Floyd Norman said...

I've seen Pete's movie and I love it.

Of course, I probably don't count, because I'm an old man.

Anonymous said...

I think Up will do fine at the box office. Pixar's sold audiences on fish, aging superheroes, a rat chef and non-speaking robots. After all that, I don't think a guy who could pass for Stadler and Waldorf's cousin will scare folks away from theaters.

Young tweens don't want to WATCH an animated film at all of any kind. It's too "childish."I think tweens will make an exception for Up. Cartoons may be "childish," but Pixar and anime are "cool." :^)

Anonymous said...

...I think tweens will make an exception for Up. Cartoons may be "childish," but Pixar and anime are "cool." :^),,,

That's wishful thinking. If Up is a hit it won't be because of the tweens. Tweens think ALL animation is questionable and definitely Pixar's. Dreamworks gets a little more street cred because of the lack of sacchrin, but Pixar plays very young in ALL of their pics.

Anonymous said...

I agree that tweens don't want to see animated movies or anything else G-rated. They want to see an R-rated movie.

They go because their parents take them, and their parents take them because they don't want to take their kids to an R-rated movie.

It's a weird symbiosis that sustains the the strange paradox of g-rated animated features being big box office.

But that dynamic is also what excludes anything out of that niche from succeeding such as R-rated animation like "Waltz with Bashir."

Anonymous said...

I would like to add something.
I am a 16 year old honors student in high school. The majourity of the time, the G-rated movies are a whole hell of a lot better than the R-rated movies.

SO when people say that "tweens" and "teens" are not going to be into these movies, I can honestly say that myself and all of my friends love these movies MUCH more than the R-rated movies.

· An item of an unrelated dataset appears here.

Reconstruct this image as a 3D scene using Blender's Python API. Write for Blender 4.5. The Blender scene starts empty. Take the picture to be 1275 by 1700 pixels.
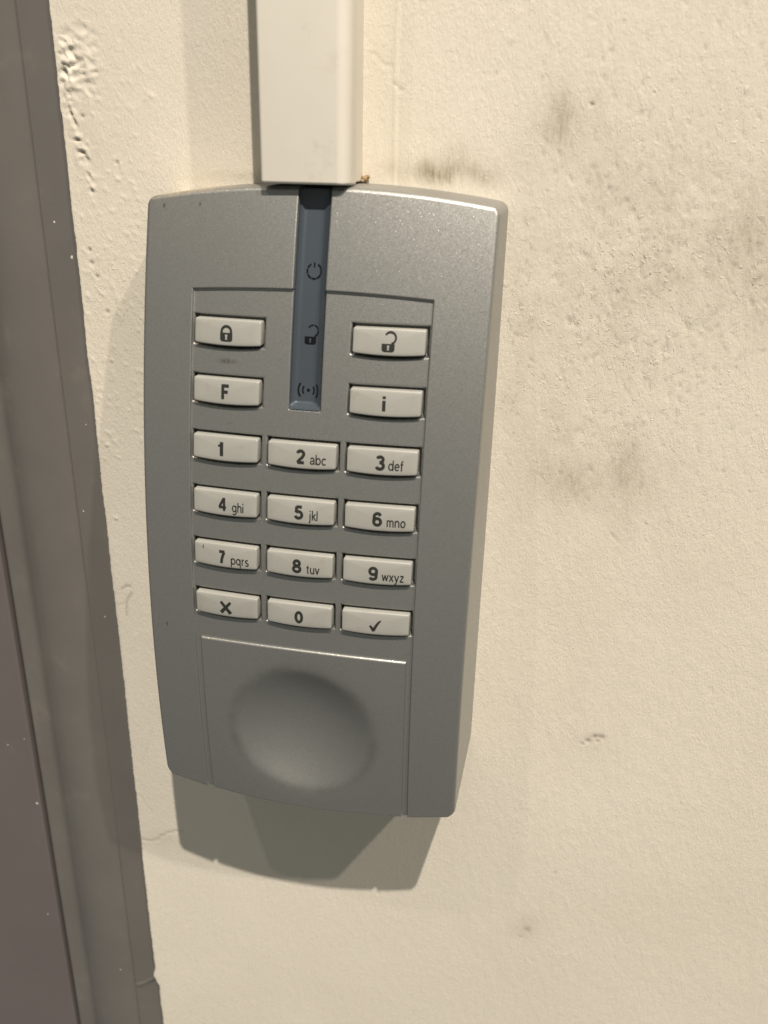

Take last weekend, we had the opportunity to see Crank: High Voltage or Monsters Vs. Aliens and all 10 of us said Monsters looked better than Crank.

So whoever says that Pixar and cartoon movies don't appeal to people over 8 years old. They are 100% completly wrong. Teens enjoy escaping into a world that could never be just as much as that 8 year old.

Bob and Rob Professional American Writers said...

Really looking forward to this film. It'll be interesting to see how the demographics play out.

I'm thinking if the buzz continues to be this spectacular, "Up" will be a runaway hit, even if they don't get the tweens/teens. Bob

Anonymous said...

Just by your own description and the fact that you read and post on this particular blog (not to mention use a 'u' when you spell majority)means that for good or bad you really can't speak for most of the tweens and teens and while it might not be "100% true" it's closer to the majority than the minority.

r said...

Well, I did go see Crank, and it's a piece of $@*&t!

Unfortunately....I actually enjoyed it. But it's most definetly inapropiate for the teens!!

r.

Jeremy said...

Family is what carries Pixar films to big BO numbers. Up won't crash and burn, in fact, it will make more than MVA, and perhaps neck-to-neck with Ice Age 3, even it doesn't have smartass monsters or Scrat.

Anonymous said...

The "Monster 2" script you "wrote" at Disney was horrible, btw. Awful, and not terribly creative.

Red Tango said...

I'm sick of everything being judged on what a "tween" wants to see. What about the rest of us? We used to count for something.